Record excerpts:
+ + + + +
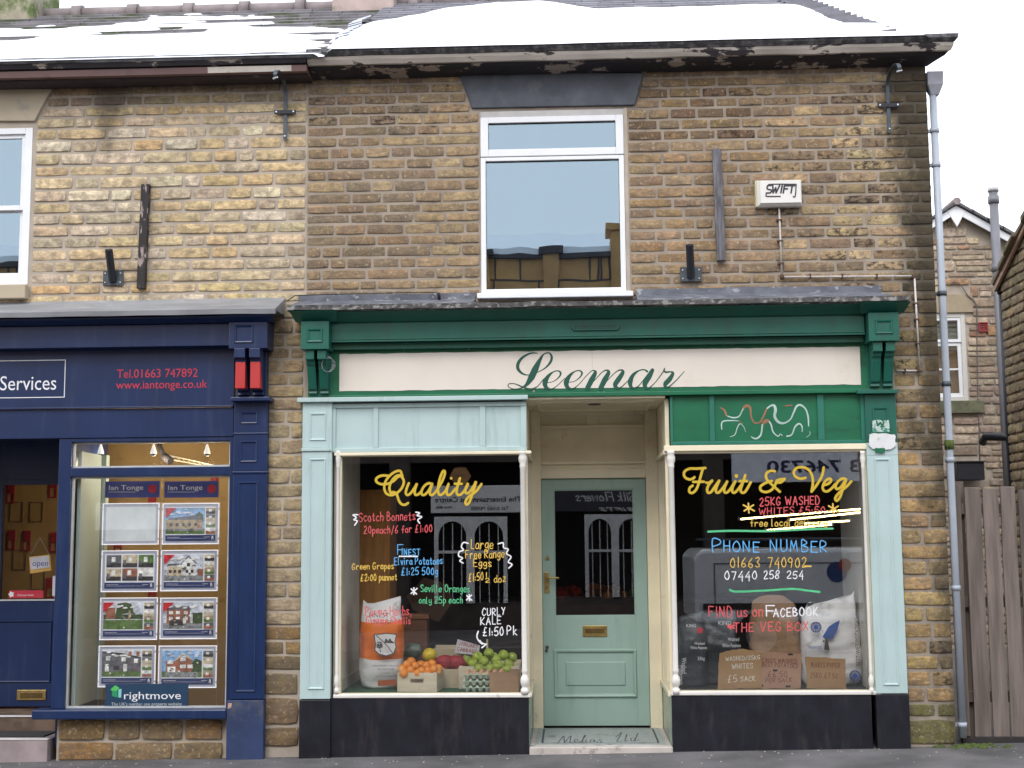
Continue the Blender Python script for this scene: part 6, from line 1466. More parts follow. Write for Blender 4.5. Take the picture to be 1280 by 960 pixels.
# desk and red leaflet in door
p = rect(10, 737, 52, 747, BD+.2); dk = thing('desk', 'yellowish desk seen low through the navy door glass', 'desk'); MB().box(-5.2, at(46, 730, 1.3)[0], 1.2, 1.6, 1.0, 1.03).build('desk_top', mat('yellow_desk', (.5, .38, .15)), dk, .004); MB().box(-5.1, -4.9, 1.22, 1.58, .2, 1.0).build('desk_leg', darkroom, dk)
def door_card(x0, y0, x1, y1, m_, lab, Y=BD+.004, nm='notice', cat='notice'): 
    t = thing(nm, lab, cat); r_ = rect(x0, y0, x1, y1, Y); return t, MB().box(r_[0], r_[1], Y, Y+.003, r_[2], r_[3]).build('card', m_, t)
t, o = door_card(11, 738, 54, 747.5, redv, 'red notice along the bottom of the navy door glass'); sans_px('Find your home', 22, 745, 42, BD+.003, whitev, 'lettering', o, 2.5)
q = MB(); q.flat = True; p = at(14, 743, BD+.003); q.poly([(p[0]+(.028 if k % 2 else .017)*math.cos(k*.628), BD+.0025, p[1]+(.028 if k % 2 else .017)*math.sin(k*.628)) for k in range(10)]); q.build('star', whitev, o)
t, o = door_card(65.5, 720, 77, 745, mat('white_card', (.6, .6, .6)), 'white paper notice at the right edge of the navy door glass')
os_ = thing('open_sign', 'white and orange open sign hanging in the navy door', 'sign'); P = [(36.5, 696), (63, 693), (64.5, 713), (38, 717)]
q = MB(); q.prism([at(x, y, BD) for x, y in P], BD-.006, BD-.001); o = q.build('board', mat('orange_card', (.62, .36, .09), .6), os_)
q = MB(); q.prism([at(x, y, BD) for x, y in ((38, 697), (61.5, 694.5), (62.5, 709), (39, 712))], BD-.008, BD-.0062); o2 = q.build('white_face', MATS['white_card'], o)
sans_px('open', 40.5, 707.5, 60, BD-.009, mat('blue_ink', (.02, .05, .25), bump=0), 'lettering', o)
MB().tube([(at(38, 696, BD)[0], BD-.004, at(38, 696)[1]), (at(50, 672, BD)[0], BD-.004, at(50, 672, BD)[1]), (at(62, 694, BD)[0], BD-.004, at(62, 694, BD)[1])], .0015, 5).build('string', white_pvc, os_)
# displays
fr_m = mat('lit_clear_edge', (.85, .83, .86), .2, .02, bump=0, emit=((.95, .93, 1), .35)); cardw = mat('poster_white', (.70, .72, .76), .4, .02, bump=0, emit=((.70, .72, .8), .12))
navyp = mat('navy_print', (.03, .045, .15), .5, bump=0)
ppal = {k: mat('print_'+k, c, .5, .45, 28, bump=0, emit=(c, .12)) for k, c in dict(sky=(.22, .38, .62), paleSky=(.55, .58, .66), grass=(.10, .17, .05), road=(.22, .23, .25), buff=(.33, .25, .15), grey=(.12, .12, .14), brick=(.28, .11, .07), white=(.7, .7, .7), tree=(.05, .08, .03), red=(.5, .02, .03), dark=(.04, .035, .04), cream=(.5, .42, .3)).items()}
PN = list(ppal); PM = [ppal[k] for k in PN]
frames = [((128, 629, 199, 681), 'blank'), ((203, 629, 274, 680.5), 'cottage'), ((126.7, 688, 197.5, 740), 'grid'), ((201, 687.5, 272.5, 739), 'gable'), ((125, 747, 197, 800), 'trees'), ((200, 747, 271.5, 799), 'brick'), ((123, 807, 194.5, 859), 'terrace'), ((198, 807, 271, 860), 'modern')]
flab = {'blank': 'clear display frame holding a blank pale poster, top left of the window', 'cottage': 'display frame with a photo of a stone cottage under blue sky', 'grid': 'display frame with six small room photos', 'gable': 'display frame with a photo of a white gabled house', 'trees': 'display frame with a photo of trees and lawn', 'brick': 'display frame with a photo of a brick house and parked car', 'terrace': 'display frame with a photo of a long grey terrace', 'modern': 'display frame with a photo of a modern brick house under blue sky'}
YD = .16
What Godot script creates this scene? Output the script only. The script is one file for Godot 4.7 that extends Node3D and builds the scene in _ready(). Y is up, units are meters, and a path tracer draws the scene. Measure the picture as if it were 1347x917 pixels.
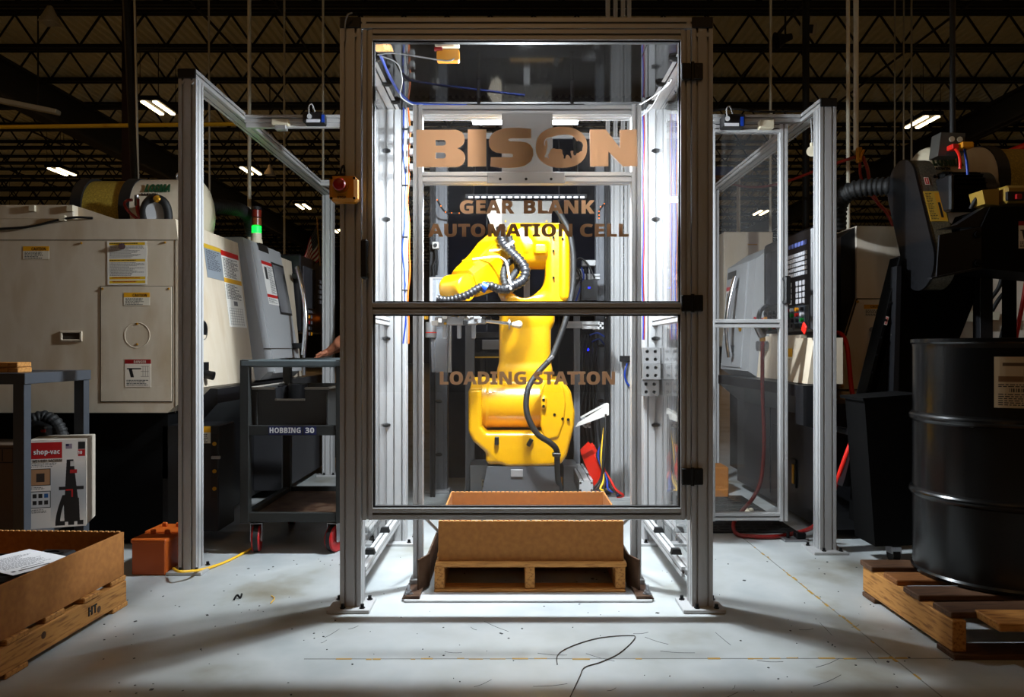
+ + + + +
Written instruction:
Extract every line containing the string "pixels" from the data above.

Response:
Continue the Blender Python script for this scene: part 6, from line 1466. More parts follow. Write for Blender 4.5. Take the picture to be 1280 by 960 pixels.
What Godot script creates this scene? Output the script only. The script is one file for Godot 4.7 that extends Node3D and builds the scene in _ready(). Y is up, units are meters, and a path tracer draws the scene. Measure the picture as if it were 1347x917 pixels.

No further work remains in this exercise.